From the day President Obama nominated him, the New York Times has oozed sympathy for the plight of Chuck Hagel, Obama's nominee for secretary of Defense. Times reporters have warned darkly of the disappearance of congressional "comity" and "courtesy" (as if the clubbiness and glad-handing endemic to the U.S. Senate represents some shining exemplar of good government) among Republicans, who dare suggest Hagel came off grossly uninformed and confused on foreign policy issues in his congressional hearings.
Wagons were being circled in Thursday's "Senate Democrats, Accusing G.O.P. of Obstruction, Try to Force Hagel Vote," with reporters Jeremy Peters and Mark Mazzetti portraying the battle from the Democratic Party's point of view, with concerns about Benghazi reduced to "a point of conservative ire."
Accusing Republicans of a new level of obstruction, Senate Democrats moved on Wednesday to force a vote on President Obama’s nomination of Chuck Hagel to be secretary of defense.
Mr. Hagel’s nomination was endorsed by the Senate Armed Services Committee along party lines on Tuesday. But with Republicans demanding more information before allowing a vote on Mr. Hagel by the full Senate, Senator Harry Reid of Nevada, the majority leader, took procedural steps to limit floor debate on his nomination and bring the partisan clash to a head by Saturday.
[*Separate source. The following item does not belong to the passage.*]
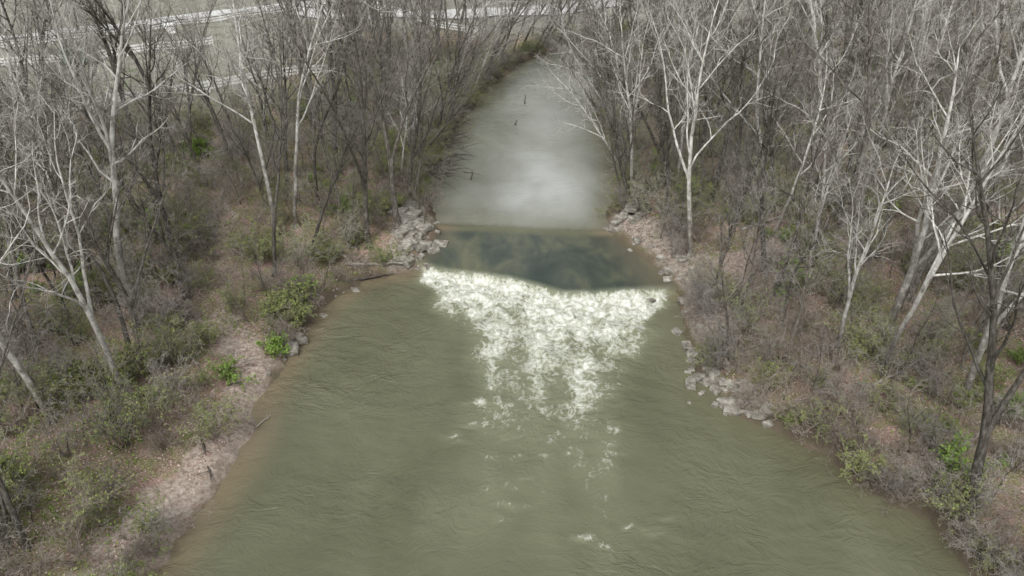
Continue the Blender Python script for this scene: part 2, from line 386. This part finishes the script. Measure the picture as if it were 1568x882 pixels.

“This is the first time in the history of our country that a presidential nominee for secretary of defense has been filibustered,” Mr. Reid said on the Senate floor. “What a shame. But that’s the way it is.”
....
According to the Senate’s historian, Donald A. Ritchie, only 5 percent of presidential cabinet nominees have been blocked or rejected by the Senate. Only twice since 1917, when the Senate’s modern filibuster rules were created, has a cabinet-level nominee been subject to a supermajority vote of 60, as Republicans are forcing with Mr. Hagel.
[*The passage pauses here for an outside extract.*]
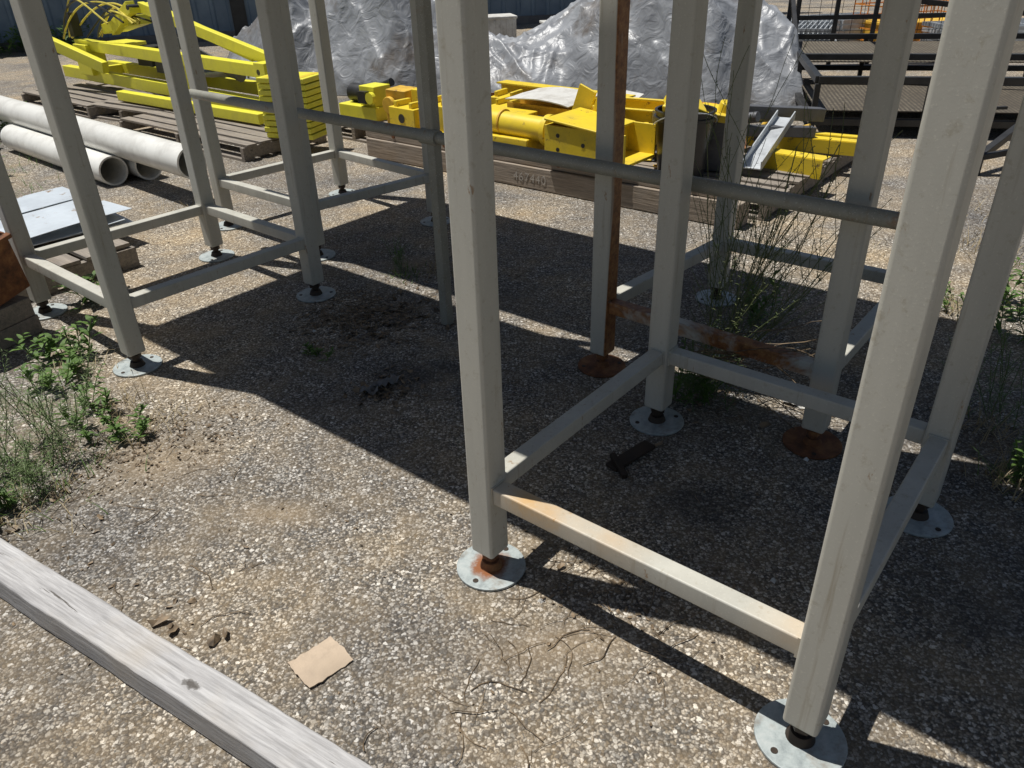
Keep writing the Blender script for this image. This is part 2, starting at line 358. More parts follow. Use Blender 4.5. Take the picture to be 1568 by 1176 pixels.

The Times didn't point out that those two previous occasions both involved Republican nominees facing a Democratic-controlled U.S. Senate, as the paper itself hinted at in a previous story: Ronald Reagan’s nominee for commerce secretary in 1987, C. William Verity Jr., and George W. Bush’s nominee for interior secretary in 2006, Dirk Kempthorne.
In the case of Mr. Hagel, a former Republican senator from Nebraska, the opposition is especially striking because senators have traditionally afforded their former colleagues a high level of courtesy. But many Republicans still nurse a grievance against Mr. Hagel for his opposition to the war in Iraq, and others have sought to make an issue of statements he has made on Israel and Iran. Senators Lindsey Graham of South Carolina and John McCain of Arizona want the Obama administration to provide information about the timeline of its actions on the day of the attack on the American diplomatic mission in Benghazi, Libya, an episode that has become a point of conservative ire against the president.
"Conservative ire" has appeared at least 20 times in Times news stories (Nexis contians full-text archives of the paper back to June 1, 1980). The first appearance registered by Nexis came in 1982, dealing with conservative displeasure with the Reagan administration: "ANALYSIS; AGAIN, PRESIDENT IS DRAWING CONSERVATIVES' IRE." By contrast, "liberal ire" has been used only one time in the paper, back in 1981.
And is the filibuster really that unprecedented as the Times would suggest, in its long-running defense of Hagel? Will Bennett wrote in The Hill: "Cloture was attempted successfully to end filibusters of the nominations of: Dirk Kempthorne for secretary of the Interior in 2006; Robert J. Portman for U.S. Trade Representative in 2005; Stephen L. Johnson for administrator of the Environmental Protection Agency (EPA) in 2005; Michael O. Leavitt for EPA Administrator in 2003; and C. William Verity for secretary of Commerce in 1987. Every one of these nominees were chosen by Republican administrations and primary support for each filibuster came from Democrats in the Senate including, in some cases, current President Obama, Vice President Biden, and Secretary of State Kerry and former Secretary of State Clinton."
Indeed, as a U.S. senator in 2006, Barack Obama himself voted to filibuster President Bush's Supreme Court nominee Samuel Alito.